━━ Source data

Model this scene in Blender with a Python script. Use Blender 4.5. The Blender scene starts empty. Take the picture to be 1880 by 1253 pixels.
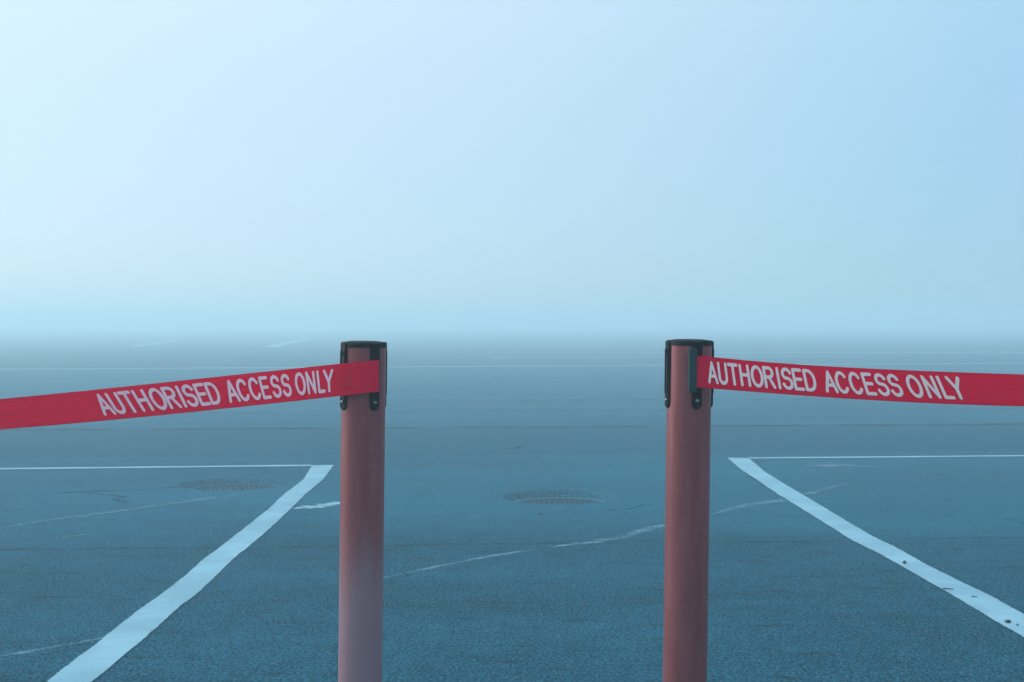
import bpy, bmesh, math, random
import numpy as np
from mathutils import Vector, Matrix

scene = bpy.context.scene
COL = scene.collection
R = math.radians

# ------------------------------------------------------------------ camera
EYE = Vector((0.0, 0.0, 1.03))
FPX = 1880 * 50.0 / 36.0                  # focal length in photo pixels
PITCH = math.atan((626.5 - 591.0) / FPX)  # the horizon lies a little above the middle
cam = bpy.data.cameras.new('camera')
cam.lens = 50.0
cam.sensor_width = 36.0
cam.clip_start = 0.05
cam.clip_end = 5000
cam_ob = bpy.data.objects.new('camera', cam)
COL.objects.link(cam_ob)
cam_ob.location = EYE
cam_ob.rotation_euler = (R(90) - PITCH, 0, 0)
scene.camera = cam_ob

# ------------------------------------------------------------------ sky, sun, exposure
SUN_AZ = R(-75)      # left of the view direction (+Y)
SUN_EL = R(14)
SKY_STRENGTH = 0.05
FOG_LIGHT = (13.8, 15.8, 15.7)   # even glow of the fog bank overhead, on top of the clear-sky model
sd = Vector((math.sin(SUN_AZ) * math.cos(SUN_EL), math.cos(SUN_AZ) * math.cos(SUN_EL), math.sin(SUN_EL)))
world = bpy.data.worlds.new('World')
scene.world = world
world.use_nodes = True
wn = world.node_tree.nodes
wl = world.node_tree.links
wn.clear()
sky = wn.new('ShaderNodeTexSky')
sky.sky_type = 'NISHITA'
sky.sun_disc = False
sky.sun_elevation = SUN_EL
sky.sun_rotation = SUN_AZ
sky.air_density = 0.7
sky.dust_density = 1.0
sky.ozone_density = 6.0

def wmath(op, a, b, clamp=False):
    nd = wn.new('ShaderNodeMath')
    nd.operation = op
    nd.use_clamp = clamp
    for i, v in enumerate((a, b)):
        if isinstance(v, bpy.types.NodeSocket): wl.new(v, nd.inputs[i])
        else: nd.inputs[i].default_value = v
    return nd.outputs[0]

# overcast: brighter towards the zenith and towards the side where the sun stands
wco = wn.new('ShaderNodeTexCoord')
wsep = wn.new('ShaderNodeSeparateXYZ')
wl.new(wco.outputs['Generated'], wsep.inputs[0])
wdot = wn.new('ShaderNodeVectorMath')
wdot.operation = 'DOT_PRODUCT'
wl.new(wco.outputs['Generated'], wdot.inputs[0])
wdot.inputs[1].default_value = sd
zen = wmath('MAXIMUM', wsep.outputs[2], 0.0)
up = wmath('ADD', wmath('ADD', wmath('MULTIPLY', wmath('MULTIPLY', zen, zen), 1.6), wmath('MULTIPLY', zen, 0.3)), 0.68)
away = wmath('SUBTRACT', 1.0, wdot.outputs['Value'])
away2 = wmath('MULTIPLY', away, away)
fogc = wn.new('ShaderNodeCombineXYZ')
for i, (k, low) in enumerate(((0.46, 0.53), (0.27, 0.62), (0.14, 0.62))):      # red light falls off fastest away from the sun
    fall = wmath('MAXIMUM', wmath('SUBTRACT', 1.0, wmath('MULTIPLY', away2, k)), low)
    wl.new(wmath('MULTIPLY', wmath('MULTIPLY', fall, up), FOG_LIGHT[i]), fogc.inputs[i])
wadd = wn.new('ShaderNodeVectorMath')
wadd.operation = 'ADD'
wl.new(sky.outputs['Color'], wadd.inputs[0])
wl.new(fogc.outputs[0], wadd.inputs[1])
bg = wn.new('ShaderNodeBackground')
bg.inputs['Strength'].default_value = SKY_STRENGTH
wo = wn.new('ShaderNodeOutputWorld')
wl.new(wadd.outputs[0], bg.inputs['Color'])
wl.new(bg.outputs['Background'], wo.inputs['Surface'])

sun = bpy.data.lights.new('sun', 'SUN')
sun.energy = 2.0
sun.angle = R(40)
sun.color = (1.0, 0.93, 0.86)
sun_ob = bpy.data.objects.new('sun', sun)
COL.objects.link(sun_ob)
sun_ob.rotation_euler = sd.to_track_quat('Z', 'Y').to_euler()
sun_ob.location = sd * 20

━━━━

**What you are asked to do:** Please take the lines from the beginning of the data above through the line holding "R = math.radians" and transcribe them exactly, without any pictures.

**Response to this task:**
Model this scene in Blender with a Python script. Use Blender 4.5. The Blender scene starts empty. Take the picture to be 1880 by 1253 pixels.
import bpy, bmesh, math, random
import numpy as np
from mathutils import Vector, Matrix

scene = bpy.context.scene
COL = scene.collection
R = math.radians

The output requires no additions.